= YOUR GOAL =
Indicate only the number of lines in the listing below in which the word "wide" appears.

= ENTRIES PROVIDED =

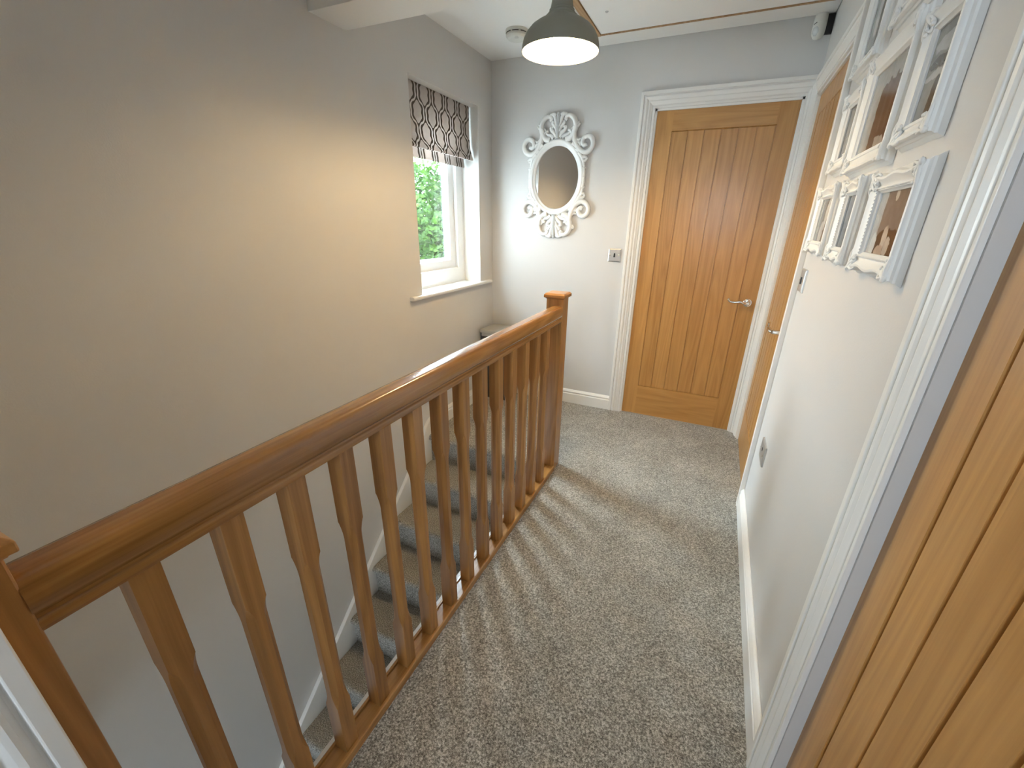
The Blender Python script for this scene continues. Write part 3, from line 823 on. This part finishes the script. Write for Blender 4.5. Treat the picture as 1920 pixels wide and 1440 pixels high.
# ------------------------------------------------------------------ picture frames on the right wall
def picture(label, y0, y1, z0, z1, rail, pm, wave=0.007, beads=True, seed=1):
    if not beads: wave = 0.0015
    """carved frame: outer edge proud, front sloping in to the glass; y0<y1 (y0 nearer the camera)"""
    t = thing('picture_frame', label, 'picture frame', (XR, (y0+y1)/2, (z0+z1)/2), 'white carved picture frames on the right wall')
    rnd = random.Random(seed)
    bm = BM()
    T, nside = 0.028, 26
    # (inset, height, wave influence)
    prof = [(-0.004, 0.000, 1.0), (0.000, 0.006, 1.0), (0.003, 0.009, 1.0), (0.003, 0.014, 1.0), (0.007, 0.018, 1.0), (0.007, 0.022, 1.0), (0.011, T-0.001, 0.9), (0.016, T, 0.8), (0.021, T-0.003, 0.6), (rail*0.62, 0.0195, 0.25), (rail*0.74, 0.0185, 0.0), (rail*0.77, 0.021, 0.0), (rail*0.88, 0.021, 0.0), (rail*0.92, 0.017, 0.0), (rail, 0.014, 0.0), (rail, 0.008, 0.0)]
    rings = []
    corners = [(y0, z0), (y1, z0), (y1, z1), (y0, z1)]
    for s in range(4):
        horiz = s in (0, 2)
        for k in range(nside):
            f = k/nside
            wv = wave*(0.5-0.5*math.cos(2*PI*f*2)) if horiz else 0.0
            ring = []
            for d, h, wi in prof:
                a = [(y0+d, z0+d), (y1-d, z0+d), (y1-d, z1-d), (y0+d, z1-d)]
                p, q = a[s], a[(s+1) % 4]
                yy, zz = p[0]+(q[0]-p[0])*f, p[1]+(q[1]-p[1])*f
                o = wv*wi
                if s == 0: zz += o
                elif s == 1: yy -= o
                elif s == 2: zz -= o
                else: yy += o
                ring.append(Vector((XR-0.0005-h, yy, zz)))
            rings.append(ring)
    loft(bm, rings, closed_path=True)
    autosmooth(obj('frame_moulding', bm, M_FRAME, t), 40)
    # corner acanthus clusters
    for (cy, cz, sy, sz) in ((y0, z0, 1, 1), (y1, z0, -1, 1), (y1, z1, -1, -1), (y0, z1, 1, -1)):
        bm = BM()
        def leaf(pts, r0, r1):
            q = crom([Vector((XR-0.0005-h, cy+sy*a, cz+sz*b2)) for a, b2, h in pts], 4); n = len(q)
            tube(bm, q, [0.78*(r0+(r1-r0)*i/(n-1)) for i in range(n)], 6)
        leaf([(0.008, 0.008, 0.027), (0.020, 0.012, 0.027), (0.042, 0.008, 0.027), (0.056, 0.014, 0.024)], 0.0065, 0.003)
        leaf([(0.008, 0.008, 0.027), (0.012, 0.020, 0.027), (0.008, 0.042, 0.027), (0.014, 0.056, 0.024)], 0.0065, 0.003)
        leaf([(0.010, 0.010, 0.027), (0.024, 0.022, 0.027), (0.034, 0.034, 0.022)], 0.008, 0.004)
        leaf([(0.020, 0.012, 0.027), (0.034, 0.020, 0.026), (0.040, 0.030, 0.023), (0.032, 0.032, 0.023)], 0.005, 0.003)
        leaf([(0.012, 0.020, 0.027), (0.020, 0.034, 0.026), (0.030, 0.040, 0.023), (0.033, 0.031, 0.023)], 0.005, 0.003)
        ball(bm, (XR-0.029, cy+sy*0.010, cz+sz*0.010), 0.008, (0.6, 1, 1), 1)
        for _ in range(7):
            ball(bm, (XR-0.0285+0.002*rnd.random(), cy+sy*(0.010+0.034*rnd.random()), cz+sz*(0.010+0.034*rnd.random())), 0.0035+0.002*rnd.random(), (0.8, 1, 1), 1)
        obj('corner_carving', bm, M_FRAME, t, smooth=True)
    if beads:
        bm = BM(); e = rail*0.82; st2 = 0.0072
        def run(p, q):
            n = max(1, int((Vector(q)-Vector(p)).length/st2))
            for i in range(n):
                v = Vector(p).lerp(Vector(q), i/n); ball(bm, (XR-0.0215, v.x, v.y), 0.0024, (1, 1, 1), 1)
        a = [(y0+e, z0+e), (y1-e, z0+e), (y1-e, z1-e), (y0+e, z1-e)]
        for s in range(3): run(a[s], a[(s+1) % 4])
        obj('bead_trim', bm, M_FRAME, t, smooth=True)
    bm = BM(); box(bm, XR-0.011, XR-0.0085, y0+rail-0.004, y1-rail+0.004, z0+rail-0.004, z1-rail+0.004)
    obj('photograph', bm, pm, t)
    return t
G3 = ((0.42, 0.42, 0.40), (0.20, 0.19, 0.18), (0.05, 0.05, 0.05))
picture('small white frame with a black and white snapshot, lower row, farthest from the camera', -1.345, -1.040, 1.266, 1.496, 0.046, photo_mat('snapshot_grey', 1.3, (0.36, 0.35, 0.33), [(0.03, 0.0, 0.05, 0.2, (0.10, 0.10, 0.10), 6), (-0.02, 0.02, 0.035, 0.05, (0.62, 0.61, 0.58), 2), (-0.06, -0.03, 0.04, 0.05, (0.14, 0.10, 0.09), 2), (0.02, -0.045, 0.03, 0.04, (0.5, 0.49, 0.46), 2)]), seed=1)
picture('small upright white frame with a dark slate picture, middle of the lower row', -1.640, -1.430, 1.260, 1.488, 0.046, photo_mat('snapshot_slate', 4.1, (0.09, 0.105, 0.125), [(0.02, 0.03, 0.03, 0.05, (0.16, 0.18, 0.21), 2)]), seed=2)
picture('white frame with a sepia photo of figures, lower row, nearest the camera', -2.035, -1.735, 1.258, 1.480, 0.048, photo_mat('snapshot_sepia', 7.7, (0.21, 0.165, 0.14), [(0.085, 0.02, 0.030, 0.12, (0.42, 0.41, 0.39), 8), (-0.02, -0.06, 0.080, 0.048, (0.060, 0.032, 0.022), 3), (0.066, -0.045, 0.018, 0.026, (0.55, 0.56, 0.55), 2), (0.0, -0.030, 0.016, 0.026, (0.50, 0.44, 0.38), 2), (0.012, -0.058, 0.030, 0.014, (0.40, 0.32, 0.27), 2), (-0.03, -0.045, 0.015, 0.02, (0.48, 0.42, 0.36), 2), (-0.005, 0.055, 0.010, 0.012, (0.5, 0.45, 0.40), 2)]), seed=3)
picture('small white frame tucked behind the larger one, middle row, farthest left', -1.340, -1.100, 1.525, 1.765, 0.048, photo_mat('snapshot_dim', 2.2, (0.12, 0.12, 0.12), [(0.0, -0.02, 0.03, 0.05, (0.20, 0.20, 0.19), 2)]), beads=False, seed=4)
picture('largest white frame with a brown panelled photo, centre of the middle row', -1.735, -1.355, 1.500, 1.795, 0.052, photo_mat('snapshot_brown', 5.5, (0.34, 0.33, 0.31), [(-0.045, -0.02, 0.095, 0.070, (0.085, 0.045, 0.030), 8), (-0.01, 0.0, 0.010, 0.06, (0.15, 0.09, 0.065), 6), (-0.06, 0.0, 0.010, 0.06, (0.14, 0.08, 0.06), 6), (-0.03, -0.092, 0.06, 0.02, (0.36, 0.31, 0.27), 2), (0.02, -0.088, 0.03, 0.02, (0.12, 0.08, 0.06), 2)]), beads=False, seed=5)
picture('upright white frame with a grey streaky picture, middle row, nearest the camera', -1.990, -1.785, 1.515, 1.757, 0.044, photo_mat('snapshot_streaks', 9.4, (0.24, 0.24, 0.23), [(0.0, 0.045, 0.05, 0.015, (0.40, 0.41, 0.40), 2), (0.0, 0.015, 0.05, 0.010, (0.12, 0.12, 0.11), 2), (0.01, -0.005, 0.05, 0.008, (0.42, 0.43, 0.42), 2), (-0.02, -0.05, 0.028, 0.04, (0.10, 0.085, 0.07), 3)]), beads=False, seed=6)
picture('white frame in the top row next to the side door', -1.352, -1.072, 1.806, 2.085, 0.048, photo_mat('snapshot_pale', 3.6, (0.30, 0.31, 0.30), [(-0.02, -0.03, 0.03, 0.06, (0.14, 0.14, 0.13), 3), (0.03, 0.03, 0.02, 0.08, (0.45, 0.45, 0.43), 4)]), beads=False, seed=7)
picture('white frame cut off by the top edge, above the largest frame', -1.770, -1.462, 1.822, 2.06, 0.048, photo_mat('snapshot_top', 6.6, (0.28, 0.27, 0.25), [(0.0, -0.03, 0.05, 0.04, (0.12, 0.10, 0.09), 3)]), beads=False, seed=8)

# ------------------------------------------------------------------ hamper in the corner
hm = thing('laundry_hamper', 'small stone grey hamper with a lid in the corner behind the handrail', 'hamper', (-1.84, -0.16, 0.0))
bm = BM()
def rect(x0, x1, y0, y1, z): return [Vector((x0, y0, z)), Vector((x1, y0, z)), Vector((x1, y1, z)), Vector((x0, y1, z))]
loft(bm, [rect(-1.925, -1.715, -0.215, -0.045, 0.0), rect(-1.940, -1.700, -0.235, -0.030, 0.535)])
obj('hamper_body', bm, M_HAMPER_D, hm, bevel=0.006)
bm = BM()
loft(bm, [rect(-1.948, -1.690, -0.246, -0.022, 0.552), rect(-1.952, -1.686, -0.250, -0.020, 0.556), rect(-1.952, -1.686, -0.250, -0.020, 0.574), rect(-1.945, -1.693, -0.243, -0.026, 0.582)])
obj('hamper_lid', bm, M_HAMPER, hm, bevel=0.003)
bm = BM(); box(bm, -1.943, -1.697, -0.238, -0.027, 0.525, 0.552)
obj('lid_rim', bm, M_HAMPER, hm)

# ------------------------------------------------------------------ outside: trees beyond the window
def tree(x, y, z0, h, r, n, seed, label):
    t = thing('garden_tree', label, 'tree', (x, y, z0))
    bm = BM(); tube(bm, [(x, y, z0), (x+0.03, y, z0+h*0.3), (x, y+0.05, z0+h*0.75)], [0.10, 0.08, 0.03], 8)
    obj('trunk', bm, M_BARK, t, smooth=True)
    rnd = random.Random(seed); bm = BM()
    for i in range(n):
        while True:
            p = Vector((rnd.uniform(-1, 1), rnd.uniform(-1, 1), rnd.uniform(-1, 1)))
            if 0.35 < p.length < 1.0: break
        lump = 0.75 + 0.35*noise.noise(p*2.4 + Vector((seed, 0, 0)))
        c2 = Vector((x + p.x*r*lump, y + p.y*r*lump, z0 + h*0.55 + p.z*h*0.46*lump))
        s = rnd.uniform(0.035, 0.075)
        a = Vector((rnd.gauss(0, 1), rnd.gauss(0, 1), rnd.gauss(0, 0.7))).normalized()
        b2 = a.cross(Vector((rnd.gauss(0, 1), rnd.gauss(0, 1), rnd.gauss(0, 1)))).normalized()
        vs = [bm.verts.new(c2 + a*s), bm.verts.new(c2 + b2*s*0.5), bm.verts.new(c2 - a*s), bm.verts.new(c2 - b2*s*0.5)]
        bm.faces.new(vs)
    o = obj('foliage', bm, M_LEAVES, t)
    o['kind'] = 'stuff'
tree(-5.6, 4.2, -2.7, 5.5, 1.6, 36000, 3, 'bright green leafy tree filling the view through the window')
bm = BM(); box(bm, -40, XL-0.31, -30, 40, -2.95, -2.7)
struct(obj('floor_garden', bm, M_BOUNCE), 'unseen ground outside the window, made pale to bounce daylight indoors', 'ground')
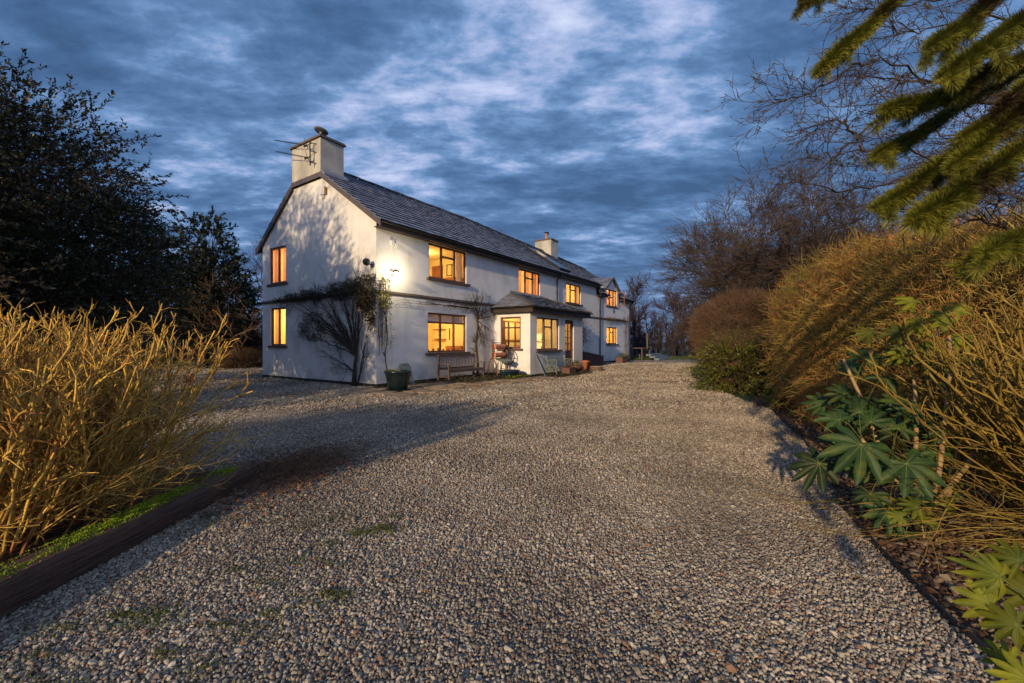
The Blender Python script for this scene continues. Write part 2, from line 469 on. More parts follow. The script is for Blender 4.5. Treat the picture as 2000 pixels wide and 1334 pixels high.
# ------------------------------------------------------------------ object helpers
def tag(o, label=None, cat=None, group=None, kind=None):
    if label: o['label'] = label
    if cat: o['category'] = cat
    if group: o['group'] = group
    if kind: o['kind'] = kind
    return o
def empty(name, loc=(0, 0, 0), rz=0.0, label=None, cat=None, group=None):
    o = bpy.data.objects.new(name, None)
    o.location = loc
    o.rotation_euler = (0, 0, rz)
    o.empty_display_size = 0.2
    COL.objects.link(o)
    return tag(o, label, cat, group)
class MB:
    def __init__(s):
        s.v = []; s.f = []; s.m = []
    def quad(s, a, b, c, d, mi=0):
        n = len(s.v)
        s.v += [tuple(a), tuple(b), tuple(c), tuple(d)]
        s.f.append((n, n + 1, n + 2, n + 3)); s.m.append(mi)
    def poly(s, pts, mi=0):
        n = len(s.v)
        s.v += [tuple(p) for p in pts]
        s.f.append(tuple(range(n, n + len(pts)))); s.m.append(mi)
    def hexa(s, p, mi=0):      # 8 corners: bottom ring 0-3, top ring 4-7
        n = len(s.v)
        s.v += [tuple(q) for q in p]
        for f in ((3, 2, 1, 0), (4, 5, 6, 7), (0, 1, 5, 4), (1, 2, 6, 5), (2, 3, 7, 6), (3, 0, 4, 7)):
            s.f.append(tuple(n + i for i in f)); s.m.append(mi)
    def box(s, x0, x1, y0, y1, z0, z1, mi=0, P=None):
        P = P or (lambda a, b, c: (a, b, c))
        s.hexa([P(x0, y0, z0), P(x1, y0, z0), P(x1, y1, z0), P(x0, y1, z0), P(x0, y0, z1), P(x1, y0, z1), P(x1, y1, z1), P(x0, y1, z1)], mi)
    def beam(s, a, b, w, h, up=(0, 0, 1), mi=0):
        a = Vector(a); b = Vector(b)
        d = (b - a).normalized()
        side = d.cross(Vector(up))
        if side.length < 1e-4:
            side = d.cross(Vector((1, 0, 0)))
        side.normalize()
        u = side.cross(d).normalized()
        S = side * w / 2; U = u * h / 2
        s.hexa([a - S - U, a + S - U, b + S - U, b - S - U, a - S + U, a + S + U, b + S + U, b - S + U], mi)
    def tube(s, pts, rad, n=8, mi=0, cap=True):
        pts = [Vector(p) for p in pts]
        if isinstance(rad, (int, float)):
            rad = [rad] * len(pts)
        base = len(s.v)
        prev = None
        for i, p in enumerate(pts):
            d = (pts[min(i + 1, len(pts) - 1)] - pts[max(i - 1, 0)])
            d = d.normalized() if d.length > 1e-9 else Vector((0, 0, 1))
            if prev is None:
                x = d.cross(Vector((0, 0, 1)))
                if x.length < 0.05:
                    x = d.cross(Vector((1, 0, 0)))
            else:
                x = prev - d * prev.dot(d)
            x.normalize(); prev = x
            y = d.cross(x)
            for k in range(n):
                a = 2 * math.pi * k / n
                q = p + (x * math.cos(a) + y * math.sin(a)) * rad[i]
                s.v.append(tuple(q))
        for i in range(len(pts) - 1):
            for k in range(n):
                k2 = (k + 1) % n
                s.f.append((base + i * n + k, base + i * n + k2, base + (i + 1) * n + k2, base + (i + 1) * n + k)); s.m.append(mi)
        if cap:
            s.f.append(tuple(base + k for k in reversed(range(n)))); s.m.append(mi)
            e = base + (len(pts) - 1) * n
            s.f.append(tuple(e + k for k in range(n))); s.m.append(mi)
    def lathe(s, prof, c=(0, 0, 0), n=24, mi=0, M=None, wob=0.0):
        base = len(s.v)
        for (r, z) in prof:
            for k in range(n):
                a = 2 * math.pi * k / n
                rr = r * (1 + wob * math.sin(3 * a + z * 9))
                q = Vector((rr * math.cos(a), rr * math.sin(a), z))
                if M: q = M @ q
                s.v.append((c[0] + q.x, c[1] + q.y, c[2] + q.z))
        for i in range(len(prof) - 1):
            for k in range(n):
                k2 = (k + 1) % n
                s.f.append((base + i * n + k, base + i * n + k2, base + (i + 1) * n + k2, base + (i + 1) * n + k)); s.m.append(mi)
        for i, rev in ((0, True), (len(prof) - 1, False)):
            if prof[i][0] > 1e-6:
                r = [base + i * n + k for k in range(n)]
                s.f.append(tuple(reversed(r) if rev else r)); s.m.append(mi)
    def build(s, name, mats, parent=None, smooth=False, bevel=0.0):
        me = bpy.data.meshes.new(name)
        me.from_pydata(s.v, [], s.f)
        if isinstance(mats, str): mats = [mats]
        for m_ in mats: me.materials.append(MATS[m_])
        if len(mats) > 1:
            me.polygons.foreach_set('material_index', s.m)
        me.update()
        if smooth:
            me.polygons.foreach_set('use_smooth', [True] * len(me.polygons))
        o = bpy.data.objects.new(name, me)
        COL.objects.link(o)
        if parent: o.parent = parent
        if bevel:
            b = o.modifiers.new('bevel', 'BEVEL')
            b.width = bevel; b.segments = 2; b.limit_method = 'ANGLE'
        return o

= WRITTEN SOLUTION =
2